By comparison, the Transgrancanaria 125K on the Canary Islands mandates several items, such as a headlamp, a red rear light and an emergency blanket. These requirements and their stringent enforcement came under scrutiny in 2014, when race officials temporarily disqualified the winner, Ryan Sandes of South Africa, for failing to produce a Mylar space blanket at a checkpoint. (His win was reinstated when it came to light he actually had carried the blanket.)
Whether and how race officials will enforce the rules can lead to stressful dilemmas for competitors, as champion ultrarunner and adventure racer Travis Macy details in the prologue of his soon-to-be-released book, The Ultra Mindset.
In the 2014 edition of the 65K Ice Trail Tarentaise in the French Alps, Macy pushed hard to get to third place with five miles left to go. Descending from the snowy slopes, he took off his jacket and Kahtoola NanoSpike traction devices and stuffed them in his pack—but failed to zip it all the way. About a mile later, he realized the crampons had fallen out.
“This was where I had my internal debate about lost mandatory gear and rules, and, in a larger sense, about right and wrong,” Macy writes. He describes how the race organizers had made a big deal in the briefing about requiring crampons and other gear. So Macy turned around and hiked up the hill until he found and reclaimed them, losing nine minutes and getting passed by others in the process.
In the end, he finished sixth instead of third. While he ultimately made peace with the outcome, he second-guessed his decision to follow the rule to the letter. At the finish line, he recounts, “there was no gear check, no stern-faced officials with clipboards going through bags to ensure compliance … There I was in the midst of the festivities, an unsettled figure who had made a questionable choice. I felt like a philosopher in an existential crisis.”
Longtime ultrarunner and race director John Medinger notes that at the 170-kilometer Ultra-Trail du Mont Blanc (UTMB) in the European Alps, the gear rules can get “a bit silly” because many participants technically satisfy the requirement but essentially defeat its purpose. For example, Medinger says, the race requires all runners to have a mobile phone, but “nobody wants to risk ruining their $500 iPhone, so everybody buys a 25-euro ‘burner’ phone. The problem is nobody is at all familiar with that model, so nobody knows how to use it.
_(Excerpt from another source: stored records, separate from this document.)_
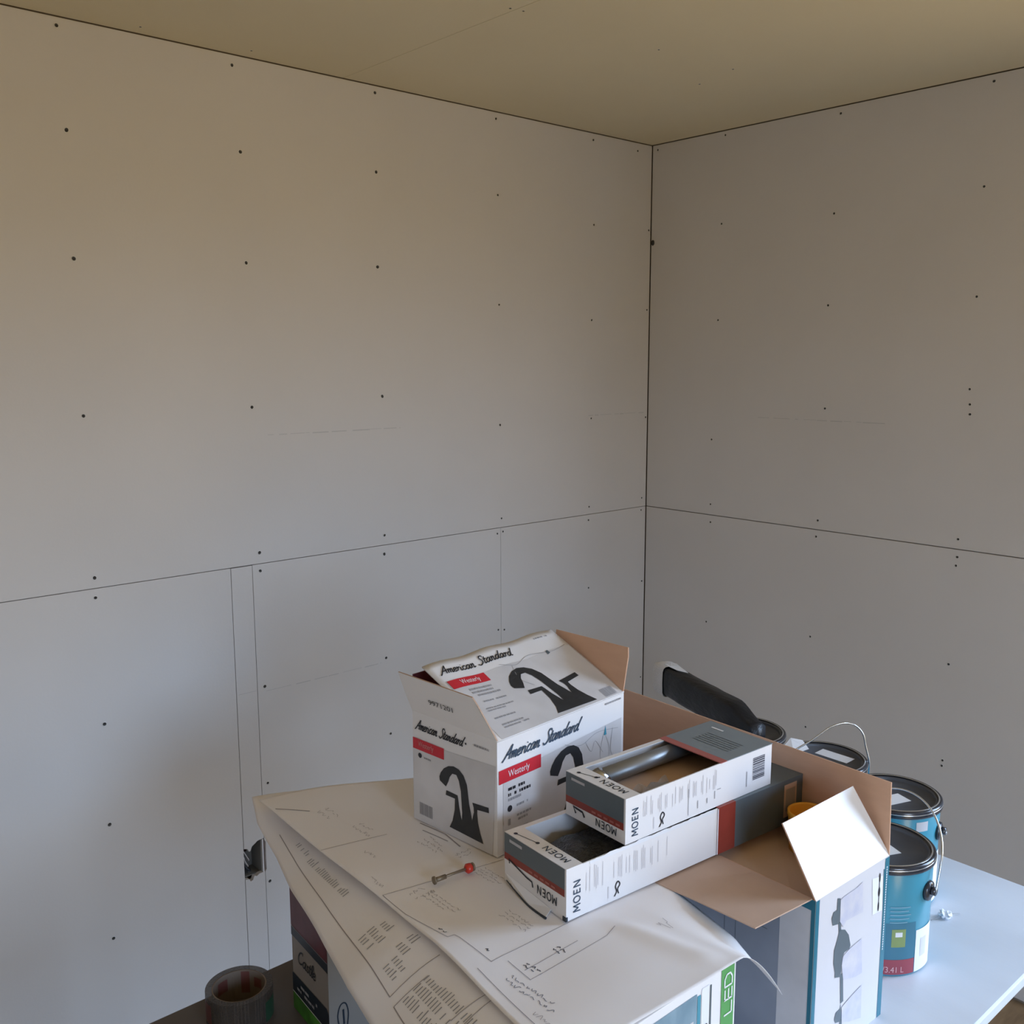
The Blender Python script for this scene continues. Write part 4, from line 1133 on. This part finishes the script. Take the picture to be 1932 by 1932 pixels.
# ---------- black plastic bundle ----------
pb = thing('plastic_bundle', 'long folded black plastic bundle with white wrapper end resting on farthest can', 'plastic sheeting', (-.8985, -.957, .9325))
dirv = Vector((.117, .334, 0)).normalized(); sdv = Vector((dirv.y, -dirv.x, 0))
mb = MB(); NS = 26; prof = 16; rr = random.Random(12)
for i in range(NS + 1):
    t = i / NS; s_ = -.190 + .365 * t
    w = .024 * (1 if t > .22 else .75 + .25 * t / .22); hgt = (.070 if t > .25 else .046 + .024 * ss(0, .25, t))
    for k in range(prof):
        a = 2 * math.pi * k / prof
        ca, sa = math.cos(a), math.sin(a)
        q = 5.0
        xx = abs(ca) ** (2 / q) * (1 if ca > 0 else -1) * w * (1 + rr.uniform(-.05, .05))
        zz = abs(sa) ** (2 / q) * (1 if sa > 0 else -1) * hgt / 2 * (1 + .03 * math.sin(k * 2.2 + i * .3))
        p = dirv * s_ + sdv * xx + Vector((0, 0, max(zz, -hgt / 2) + hgt / 2 ))
        mb.v.append(tuple(p))
for i in range(NS):
    for k in range(prof):
        a = i * prof + k; b = i * prof + (k + 1) % prof; mb.f.append((a, b, b + prof, a + prof))
mb.f.append(tuple(range(prof))[::-1]); mb.f.append(tuple(NS * prof + k for k in range(prof)))
mb.build('folded_plastic', M['blackplastic'], pb, smooth=True)
mb = MB(); n0 = 0
for i, s_ in enumerate((.150, .166, .186, .199, .204)):
    for k in range(prof):
        a = 2 * math.pi * k / prof; ca, sa = math.cos(a), math.sin(a); q = 5.0; f_ = (1.03, 1.04, 1.02, .95, .75)[i]
        xx = abs(ca) ** (2 / q) * (1 if ca > 0 else -1) * .026 * f_; zz = abs(sa) ** (2 / q) * (1 if sa > 0 else -1) * .037 * f_
        mb.v.append(tuple(dirv * s_ + sdv * xx + Vector((0, 0, zz + .0355))))
for i in range(4):
    for k in range(prof):
        a = i * prof + k; b = i * prof + (k + 1) % prof; mb.f.append((a, b, b + prof, a + prof))
mb.f.append(tuple(4 * prof + k for k in range(prof)))
mb.build('wrapper_end', M['whitefilm'], pb, smooth=True)
mb = MB(); mb.slab([tuple(dirv * .168 + sdv * .022 + Vector((0, 0, .072))), tuple(dirv * .168 - sdv * .012 + Vector((0, 0, .0745))), tuple(dirv * .120 - sdv * .005 + Vector((0, 0, .0725))), tuple(dirv * .095 + sdv * .01 + Vector((0, 0, .0715)))], (0, 0, 1), .0008)
mb.build('wrapper_end', M['label'], pb)

# crumpled white paper tucked between the cans
def crumple(name, label, loc, r, seed, m, cat='paper'):
    bm = bmesh.new(); bmesh.ops.create_icosphere(bm, subdivisions=3, radius=r)
    rr = random.Random(seed)
    for v in bm.verts:
        v.co *= rr.uniform(.55, 1.15); v.co.z *= .6
    zmin = min(v.co.z for v in bm.verts)
    for v in bm.verts: v.co.z -= zmin
    me = bpy.data.meshes.new(name); bm.to_mesh(me); bm.free(); me.materials.append(m)
    o = bpy.data.objects.new(name, me); COL.objects.link(o); o.location = loc
    return tag(o, label, cat)
wad = thing('wrapper_scrap', 'small crumpled white wrapper with thin wire on bare tabletop', 'scrap', (-.981, -1.552, TZ + .0008))
w_ = crumple('crumpled_wrapper', '', (0, 0, 0), .0115, 5, M['label'])
del w_['label']; del w_['category']; w_.parent = wad
MB().tube(cr([(-.03, .012, .001), (-.012, .004, .003), (.012, -.006, .004), (.030, -.014, .001)], 5), .0006, 6).build('wire_tie', M['greyink'], wad, smooth=True)
# loose paper slip lying over the lid of the third can
MB().slab([(-.030, -.012, .0), (.012, -.020, .002), (.026, .004, .010), (.010, .022, .014), (-.024, .018, .004)], (0, 0, 1), .0004).build('paper_slip', M['label'])
ps = bpy.data.objects['paper_slip']; ps.location = (-.915, -1.200, .9335)
tag(ps, 'small white paper slip on the lid of the raised-handle can', 'paper')

for o in bpy.data.objects:
    n = o.name.split('.')[0]
    if n in ('fine_print', 'plan_lines', 'plan_notes', 'pen_notes', 'table_rules', 'table_text', 'barcode', 'marble_veins', 'pencil_mark', 'stripe_lettering', 'photo_line', 'label_print'):
        o['kind'] = 'stuff'
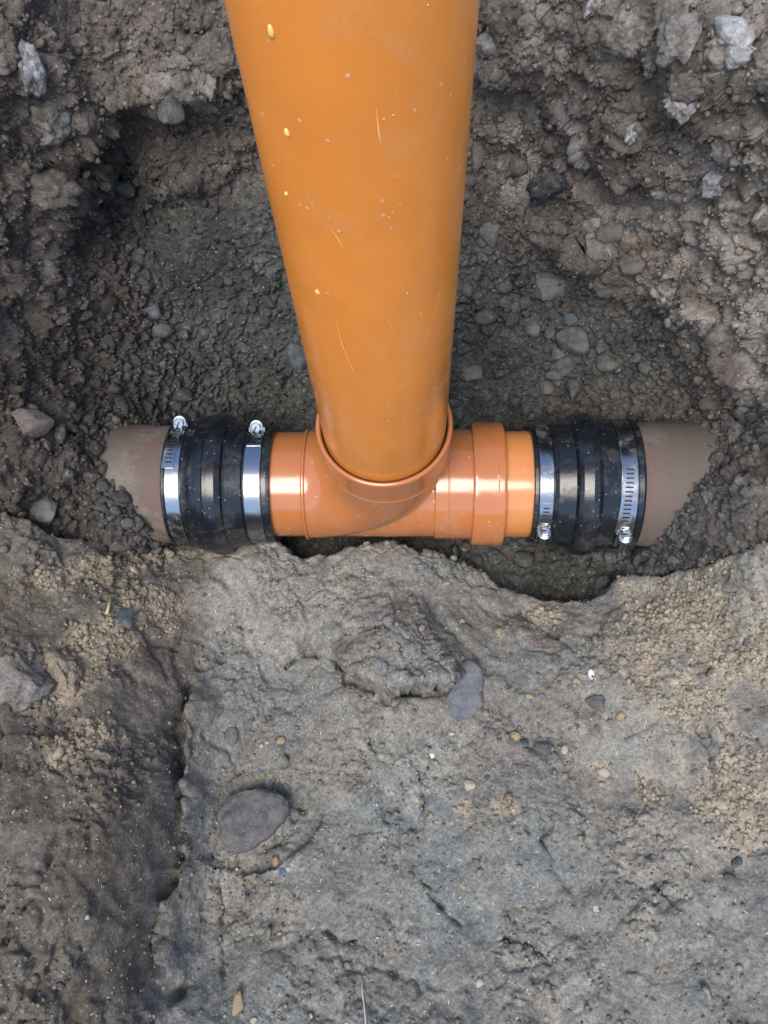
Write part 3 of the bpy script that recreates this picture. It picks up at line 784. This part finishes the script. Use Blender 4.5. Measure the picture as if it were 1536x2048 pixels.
# tee
tee = empty('pipe_tee'); tag(tee, 'terracotta plastic tee fitting that joins the upright pipe to the drain', 'pipe fitting')
link('run', lathe(harden([(-.125, .050), (-.125, .0540), (-.1235, .0546), (-.0845, .0546), (-.0836, .0546), (.0462, .0549), (.0470, .0552), (.0474, .0566), (.0480, .0570), (.0600, .0570), (.0604, .0574), (.0614, .0574), (.0618, .0570), (.0850, .0572)]), 160), PVC_TEE, tee)
link('bead', lathe(harden([(-.0855, .0540), (-.0850, .0572), (-.0838, .0585), (-.0822, .0585), (-.0812, .0574), (-.0808, .0540)]), 160), PVC_TEE, tee)
# swept branch: comes in along the run from the left and turns up
RB, RE = .0565, .083
V, rings, seg = [], 26, 128
centers = [((-RE - .001), 0.0, 0.0, 0.0)]
for k in range(rings + 1):
    a = math.pi / 2 * k / rings
    centers.append((-RE + RE * math.sin(a), 0.0, RE - RE * math.cos(a), a))
centers += [(0, 0, .090, math.pi / 2), (0, 0, .0965, math.pi / 2)]
for k, (cx, cy, cz, a) in enumerate(centers):
    tx, tz = math.cos(a), math.sin(a)
    rr = RB
    for j in range(seg):
        b = 2 * math.pi * j / seg
        # ring spanned by Y and the in-plane normal (-sin a, 0, cos a)
        V.append((cx - tz * rr * math.cos(b), rr * math.sin(b), cz + tx * rr * math.cos(b)))
V = np.array(V)
nr = len(centers); i_ = np.arange(nr - 1)[:, None] * seg; j_ = np.arange(seg)[None]; j2_ = (j_ + 1) % seg
link('branch', np_mesh('branch', V, np.stack([i_ + j_, i_ + seg + j_, i_ + seg + j2_, i_ + j2_], -1).reshape(-1, 4)), PVC_TEE, tee)
link('branch_socket', lathe([(.0940, .0560), (.0962, .0572), (.0985, .0598), (.0998, .0606), (.1012, .0610), (.1022, .0606), (.1030, .0602), (.1300, .0606), (.1370, .0611), (.1390, .0612), (.1402, .0609), (.1411, .0603), (.1416, .0594), (.1417, .0585), (.1413, .0577), (.1404, .0570), (.1392, .0565), (.1370, .0562), (.1180, .0558)], 160, 'Z'), PVC_TEE, tee)
link('seal_ring', lathe([(.1350, .0561), (.1372, .0556), (.1380, .0551), (.1350, .0549)], 128, 'Z'), DARK, tee)
link('end_socket', lathe(harden([(.0842, .0560), (.0844, .0615), (.0850, .0632), (.0862, .0638), (.0885, .0640), (.1080, .0640), (.1095, .0645), (.1140, .0645), (.1158, .0640), (.1168, .0625), (.1170, .0590), (.1164, .0565), (.1100, .0560)]), 160), PVC_TEE, tee)
o = link('stub_pipe', lathe([(.098, .050), (.098, .0550), (.172, .0550), (.172, .050)], 160), PVC_STUB)
tag(o, 'short amber plastic pipe between the tee socket and the right coupling', 'pipe')

# clay drains
def clay(name, x0, x1, r, label):
    n = 60; pts = [(x0, r - .018)] + [(x0 + (x1 - x0) * k / n, r + .0006 * math.sin(k * .7) + .0004 * math.sin(k * 2.1)) for k in range(n + 1)] + [(x1, r - .018)]
    return tag(link(name, lathe(pts, 128), CLAY), label, 'drain pipe')
clay('clay_pipe', -.60, -.170, .0620, 'old brown clay drain pipe half buried in soil at the left end')
clay('clay_pipe', .200, .62, .0640, 'old brown clay drain pipe smeared with grey soil at the right end')

# rubber couplings
def along(v):
    a = abs(v); return math.copysign(a * float(np.interp(a, [.09, .125, .15, .20, .25, .27], [1, .956, .953, .943, .937, .937])), v)
def coupling(profile, clamps, label):
    profile = [(along(a), b) for a, b in profile]; clamps = [(along(c[0]), along(c[1])) + c[2:] for c in clamps]
    e = empty('rubber_coupling', (sum(p[0] for p in profile) / len(profile), 0, 0)); off = -e.location
    tag(e, label, 'pipe coupling', 'rubber couplings on the drain')
    def add(name, me, mat, parent, smooth=True):
        me.transform(Matrix.Translation(off)); return link(name, me, mat, parent, smooth)
    add('sleeve', lathe(harden(profile), 160), RUBBER, e)
    for (x0, x1, r, th, slots, tail, twist) in clamps:
        band = add('clamp_band', lathe([(x0, r - .0006), (x0, r + .0006), (x0 + .0006, r + .0011), (x1 - .0006, r + .0011), (x1, r + .0006), (x1, r - .0006)], 160), STEEL, e)
        xm = (x0 + x1) / 2; w = x1 - x0
        # overlapping tail with stamped slots
        if tail:
            add('band_tail', join_meshes([arc_box(xm - w * .40, xm + w * .40, r + .0009, r + .0019, tail[0], tail[1], 20, twist)]), STEEL, band, False)
            ns = int((slots[1] - slots[0]) / 3.6); pr = []
            for k in range(ns):
                a = slots[0] + (k + .5) * 3.6; f = (a - tail[0]) / (tail[1] - tail[0]); s = twist * f
                pr.append(arc_box(xm - w * .22 + s, xm + w * .22 + s, r + .0015, r + .00215, a - .65, a + .65, 2, .0008))
            add('band_slot', join_meshes(pr), DARK, band, False)
        # worm housing + screw along the tangent
        t = math.radians(th); c = Vector(ring_pt(xm, r + .0052, t)); rad_ = Vector(ring_pt(0, 1, t)); tan = Vector((0, -math.cos(t), -math.sin(t)))   # towards growing angle
        sgn = 1 if th < 0 else -1
        hd = tan * sgn                                         # the head faces the viewer's side
        pr = [boxv(c - rad_ * .0030, hd, rad_, .0150, .0030, w * .98)]
        pr.append(prism(c - hd * .0075, hd, .0052, .0150, 20, (1, 0, 0)))
        hs = add('screw_housing', join_meshes(pr), STEEL, band, False)
        hp = c + hd * .0078
        add('washer', join_meshes([prism(hp, hd, .0066, .0014, 28, (1, 0, 0), .0004)]), SCREW, band, False)
        add('screw', join_meshes([prism(hp + hd * .0014, hd, .0054, .0046, 6 if th > 0 else 24, (1, 0, .3), .0009)]), SCREW, band, False)
        add('screw_slot', join_meshes([boxv(hp + hd * .0060, hd, (.8, 0, .6) if th > 0 else (.35, 0, .9), .0006, .0096, .0012)]), DARK, band, False)
    return e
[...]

Mine had 30 minutes pre-paid, and I tried to use it after the race but never did successfully complete a simple phone call.”
Similarly, he adds, some UTMB participants meet the requirement of carrying a safety whistle with one so tiny “you can’t hear it from 20 feet away.”
Nonetheless, Medinger sympathizes with the UTMB organizers’ intentions, given that the race attracts more than 2,000 runners, some of whom are not well prepared for high mountains, where a lack of protective gear in severe weather can be life threatening.
“As a runner, I’m a typical independent-minded American who doesn’t like somebody issuing requirements that tell me what I have to do, even when it’s in my best interest to do so,” says Meginger. “As an RD, I can understand that it might be wise to issue such requirements in certain kinds of races. As the lawyers say, it’s all facts and circumstances.”
Sarah Lavender Smith is a Contributing Editor at Trail Runner who once had to carry a signaling mirror, compass and knife as required gear in a desert ultra. She also carried duct tape, which was recommended but not required. When she fell and punctured her plastic water bottle, the duct tape—which patched the hole—saved her race.